Not very often is the answer. Never is a better one.
Morrison avoided losing the vote, but the desperation of the day, the vulnerability of the government and its ebbing authority both inside the parliament and outside it, wasn’t airbrushed away, it was beamed live, to the nation, moment by moment.
The prime minister declared at one point that politics wasn’t reality television, which is a nonsense, when this generation of parliamentarians has made it one, with their hothouse intrigues, and their petty sagas, and self-indulgences – the grimmest reality television in the franchise, full of attention-seekers and desperados, looking for a plot twist to propel the battered enterprise into the next season.

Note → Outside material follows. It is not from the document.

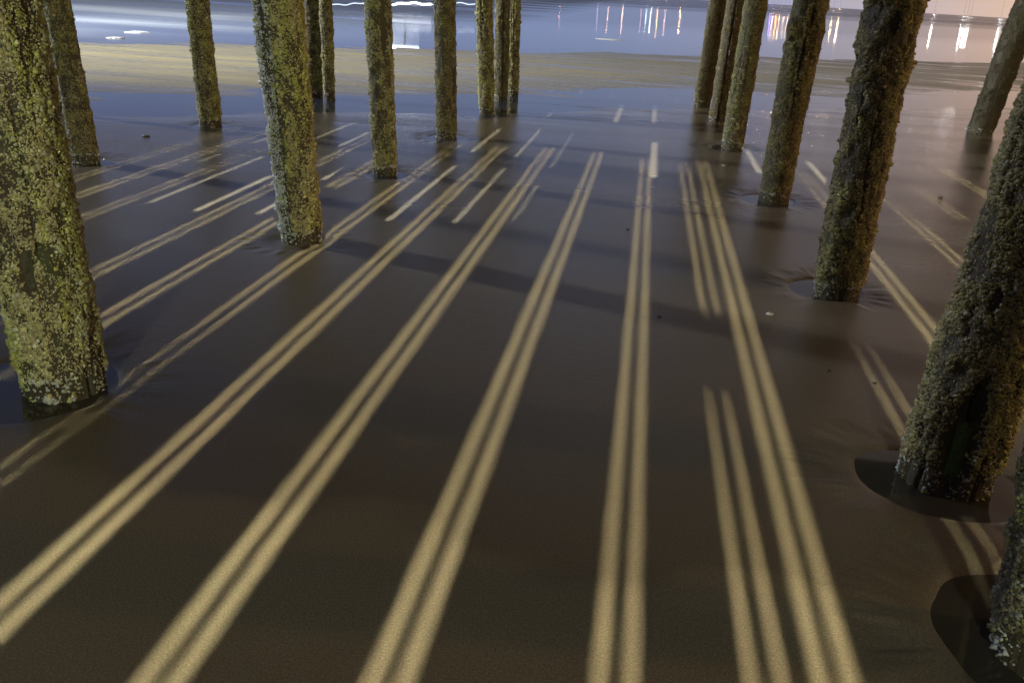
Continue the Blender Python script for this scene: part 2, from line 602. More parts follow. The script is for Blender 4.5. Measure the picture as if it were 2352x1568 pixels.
def crust_material():
    m, t, b = material('barnacle_shell')
    at = node(t, 'ShaderNodeAttribute', attribute_name='tint')
    v = coords(t)
    n = noise(t, v, 130, 3, 0.7)
    col = mixc(t, 1.0, at.outputs['Color'], ramp(t, n, [(0.3, 0.7), (0.7, 1.25)]), 'MULTIPLY')
    t.links.new(col, b.inputs['Base Color'])
    b.inputs['Roughness'].default_value = 0.55
    t.links.new(bump(t, n, 0.4, 0.003), b.inputs['Normal'])
    return m


def algae_material():
    m, t, b = material('green_algae')
    v = coords(t, (1, 1, 0.3))
    n = noise(t, v, 90, 4, 0.6)
    t.links.new(mixc(t, n, (0.030, 0.075, 0.008), (0.10, 0.20, 0.02)), b.inputs['Base Color'])
    b.inputs['Roughness'].default_value = 0.5
    return m


WOOD, CRUST, ALGAE = wood_material(), crust_material(), algae_material()


class Pile:
    def __init__(s, key, bx, by, bw, tx, ty, tw, label, seed):
        s.key, s.label, s.seed = key, label, seed
        s.b = g(bx, by)
        s.r0 = bw * depth(s.b) / FPX / 2
        # the axis point seen at the top of the frame, in the vertical plane through the base
        d = ray(tx, ty)
        k = s.b[1] / d[1]
        s.t = d * k + np.array([0, 0, H])
        s.lean = (s.t[:2] - s.b[:2]) / s.t[2]
        s.r1 = tw * depth(s.t) / FPX / 2
        s.zt = s.t[2]
        s.face = math.atan2(-s.b[1], -s.b[0])      # towards the camera
        s.dist = depth(s.b)
        s.dents = DENTS.get(key, [])

    def rad(s, th, z):
        R = s.r0 + (s.r1 - s.r0) * np.clip(z / s.zt, 0, 1.3)
        R = R * 0.95
        x, y = np.cos(th) * s.r0, np.sin(th) * s.r0
        sd = s.seed
        r = R * (1 + 0.11 * (fbm(x * 5, y * 5, z * 1.6, sd, 3) - 0.5) * 2)
        r = r + 0.011 * (fbm(x * 22, y * 22, z * 15, sd + 50, 3) - 0.5) * 2 * smooth(-0.1, 0.25, z)
        if s.dist < 7:
            r = r + 0.010 * smooth(0.30, 0.52, s.clump(th, z)) * smooth(0.0, 0.1, z)
        crack = vnoise(x * 38, y * 38, z * 1.6, sd + 90)
        r = r - 0.014 * smooth(0.72, 0.95, crack)
        for (a, z0, da, dz, dp, cl) in s.dents:
            r = r - dp * s.dent(th, z, a, z0, da, dz)
        return r

    def clump(s, th, z):
        x, y = np.cos(th) * s.r0, np.sin(th) * s.r0
        return fbm(x * 19, y * 19, z * 15, s.seed + 3, 3)

    def dent(s, th, z, a, z0, da, dz):
        # relative angle: + is to the right seen from the camera = smaller world angle seen from outside facing it
        rel = (th - s.face - a + PI) % (2 * PI) - PI
        e = (rel / da) ** 2 + ((z - z0) / dz) ** 2
        x, y = np.cos(th) * s.r0, np.sin(th) * s.r0
        e = e * (1 + 0.9 * (fbm(x * 18, y * 18, z * 12, s.seed + 5, 3) - 0.5))
        return 1 - smooth(0.55, 1.25, e)

    def pt(s, th, z, r):
        return np.stack([s.lean[0] * z + np.cos(th) * r, s.lean[1] * z + np.sin(th) * r, z], -1)

    def build(s):
        root = bpy.data.objects.new('pier_pile', None)
        link(root)
        root.location = (s.b[0], s.b[1], 0)
        tag(root, s.label, 'pile', 'barnacled timber piles under the pier')
        near = s.dist < 7
        zvis = s.zt + (0.35 if near else 0.25)
        nth = 150 if s.dist < 4 else (110 if s.dist < 7 else 64)
        dz = 0.010 if s.dist < 4 else (0.016 if s.dist < 7 else 0.03)
        zz = np.concatenate([np.arange(-0.3, min(zvis, HD - 0.2), dz), np.linspace(min(zvis, HD - 0.2), HD - 0.04, 14)])
        T, Zg = np.meshgrid(np.arange(nth) * 2 * PI / nth, zz)
        P = s.pt(T.ravel(), Zg.ravel(), s.rad(T.ravel(), Zg.ravel()))
        me = np_mesh('timber_shaft', P, grid_faces(len(zz), nth, True), np.full((len(zz) - 1) * nth, 4))
        obj('timber_shaft', me, WOOD, root)
        s.crust(root, min(zvis, HD - 0.2))
        return root

    def crust(s, root, ztop):
        rng = np.random.default_rng(s.seed)
        sz = 0.0078 + 0.00065 * max(0, s.dist - 2.6)
        area = 2 * PI * s.r0 * ztop
        n = int(2.0 * area / (sz * sz))
        th = rng.uniform(0, 2 * PI, n)
        z = rng.uniform(-0.03, ztop, n)
        x, y = np.cos(th) * s.r0, np.sin(th) * s.r0
        clump = s.clump(th, z)
        bigm = fbm(x * 3.5, y * 3.5, z * 2.0, s.seed + 4, 3)
        keep = rng.uniform(0, 1, n) < np.clip(0.22 + smooth(0.28, 0.43, clump) * 0.78 - smooth(0.60, 0.72, bigm) * 0.3, 0, 1)
        # bare skirt just above the sand, with a white edge
        edge = 0.055 + 0.05 * (fbm(x * 9, y * 9, z * 0, s.seed + 8, 2) - 0.5)
        skirt = z < edge
        keep &= ~skirt | (rng.uniform(0, 1, n) < 0.16)
        for (a, z0, da, dz, dp, cl) in s.dents:
            if cl > 0:
                keep &= rng.uniform(0, 1, n) > cl * 1.02 * s.dent(th, z, a, z0, da, dz) - 0.02
        th, z, clump, bigm, skirt = th[keep], z[keep], clump[keep], bigm[keep], (z < edge + 0.02)[keep]
        n = len(th)
        r = s.rad(th, z)
        P = s.pt(th, z, r)
        N = np.stack([np.cos(th), np.sin(th), rng.uniform(-0.25, 0.35, n)], -1)
        N += rng.normal(0, 0.22, (n, 3))
        N /= np.linalg.norm(N, axis=1)[:, None]
        ref = np.array([0, 0, 1.0])
        U = np.cross(N, ref)
        U /= np.linalg.norm(U, axis=1)[:, None]
        V = np.cross(N, U)
        size = sz * 0.5 * np.exp(rng.normal(-0.06, 0.34, n)) * (0.72 + 0.55 * smooth(0.4, 0.65, clump))
        hgt = size * rng.uniform(0.5, 1.1, n) * (1.0 if s.dist < 7 else 0.7)
        lift = size * (0.6 if s.dist < 7 else 0.35) * smooth(0.42, 0.68, clump)
        fine = s.dist < 7
        k = 6 if fine else 5
        an = np.arange(k) * 2 * PI / k
        off = rng.uniform(0, 2 * PI, n)
        ca = np.cos(an[None] + off[:, None])[..., None]
        sa = np.sin(an[None] + off[:, None])[..., None]
        ring = U[:, None] * ca + V[:, None] * sa
        jit = 1 + rng.normal(0, 0.2, (n, k, 1))
        base = P[:, None] + ring * (size[:, None, None] * jit) - N[:, None] * (size * 0.5)[:, None, None]
        top = P[:, None] + ring * (size[:, None, None] * 0.55 * jit) + N[:, None] * (hgt + lift)[:, None, None]
        cen = P + N * (hgt * (0.45 if fine else 1.12) + lift)[:, None]
        pv = np.concatenate([base, top, cen[:, None]], 1)           # n, 2k+1, 3
        nv = 2 * k + 1
        i = np.arange(k)
        j = (i + 1) % k
        quads = np.stack([i, j, j + k, i + k], -1)
        tris = np.stack([i + k, j + k, np.full(k, 2 * k)], -1)
        o = (np.arange(n) * nv)[:, None, None]
        loops = np.concatenate([(quads[None] + o).reshape(n, -1), (tris[None] + o).reshape(n, -1)], 1)
        sizes = np.tile(np.concatenate([np.full(k, 4), np.full(k, 3)]), n)
        me = np_mesh('barnacle_crust', pv.reshape(-1, 3), loops.ravel(), sizes, False)
        # shell colours
        pal = np.array([(0.37, 0.36, 0.12), (0.30, 0.23, 0.10), (0.50, 0.50, 0.37), (0.46, 0.48, 0.45), (0.16, 0.12, 0.06), (0.24, 0.27, 0.055), (0.10, 0.08, 0.04)])
        wts = {'P5': (0.46, 0.12, 0.08, 0.04, 0.08, 0.18, 0.04), 'P1': (0.28, 0.08, 0.20, 0.16, 0.08, 0.14, 0.06)}.get(s.key, (0.16, 0.16, 0.08, 0.10, 0.26, 0.12, 0.12))
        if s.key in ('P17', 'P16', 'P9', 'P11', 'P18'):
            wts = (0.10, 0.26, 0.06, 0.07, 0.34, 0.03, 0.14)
        if s.key == 'P20':
            wts = (0.04, 0.10, 0.06, 0.16, 0.24, 0.04, 0.36)
        pick = rng.choice(len(pal), n, p=np.array(wts) / sum(wts))
        zone = fbm(np.cos(th) * 2 + 9, np.sin(th) * 2, z * 2.2, s.seed + 33, 3)
        gz = (zone > 0.56) & (rng.uniform(0, 1, n) < 0.55)
        pick[gz] = np.where(rng.uniform(0, 1, gz.sum()) < 0.5, 0, 5)
        bz = (zone < 0.43) & (rng.uniform(0, 1, n) < 0.5)
        pick[bz] = np.where(rng.uniform(0, 1, bz.sum()) < 0.5, 1, 4)
        if s.key == 'P5':
            rel = (th - s.face + PI) % (2 * PI) - PI
            grey_lit = (rel < -0.46) & (rng.uniform(0, 1, n) < 0.85)  # left side painted grey for the cool light falling on it
            pick[grey_lit] = np.where(rng.uniform(0, 1, grey_lit.sum()) < 0.7, 3, 2)
            lowb = (z < 0.7) & (rel > -0.5) & (rng.uniform(0, 1, n) < 0.6)
            pick[lowb] = np.where(rng.uniform(0, 1, lowb.sum()) < 0.5, 1, 4)
        zmix = smooth(0.40, 0.60, zone)[:, None]
        zcol = np.array([(0.37, 0.355, 0.17)]) * (1 - zmix) + np.array([(0.34, 0.34, 0.10)]) * zmix
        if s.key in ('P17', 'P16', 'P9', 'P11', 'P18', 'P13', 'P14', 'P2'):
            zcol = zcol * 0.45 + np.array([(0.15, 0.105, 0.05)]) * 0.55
        if s.key == 'P19':
            zcol = zcol * 0.3 + np.array([(0.32, 0.26, 0.10)]) * 0.7
        if s.key == 'P20':
            zcol = zcol * 0.3 + 0.02
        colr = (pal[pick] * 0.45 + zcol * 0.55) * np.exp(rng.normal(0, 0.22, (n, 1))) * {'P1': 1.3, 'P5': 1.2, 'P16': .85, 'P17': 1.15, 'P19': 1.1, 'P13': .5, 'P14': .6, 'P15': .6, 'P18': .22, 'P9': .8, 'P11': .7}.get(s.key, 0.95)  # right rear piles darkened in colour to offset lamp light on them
        wh = skirt & (rng.uniform(0, 1, n) < 0.5)
        colr[wh] = (0.46, 0.48, 0.44)
        if s.key == 'P5':
            colr[grey_lit] = np.array([(0.46, 0.48, 0.47)]) * np.exp(rng.normal(0, 0.2, (int(grey_lit.sum()), 1)))
        cv = np.ones((n, nv, 4), np.float32)
        cv[:, :, :3] = colr[:, None]
        if fine:
            cv[:, 2 * k, :3] *= 0.35           # dark shell mouth
        ca_ = me.color_attributes.new('tint', 'FLOAT_COLOR', 'POINT')
        ca_.data.foreach_set('color', cv.ravel())
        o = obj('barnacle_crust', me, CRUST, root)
        o['kind'] = 'stuff'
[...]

Morrison had hoped to emerge by close of business minus the humiliating defeat and plus a political fight with Labor on national security.
That was the precise plot twist sought.
A national security fight is a handy fight to have, when fights are all that’s left, when your only pitch is that your opponent is a brigand.
But Bill Shorten knows the fight he’s in, and can see the finish line before him, near and yet so far.
Getting to that finish line trumps everything. On Thursday night, it trumped face saving. It trumped dignity.
After going toe-to-toe with Morrison all day, Shorten waited until after the television news bulletins, then promptly surrendered unconditionally on national security, waving through the encryption laws he’d earlier demanded be amended.

The alternative to abject surrender was giving Morrison some political grip, and as close observers of the human condition know – the grip of a drowning man can be lethal.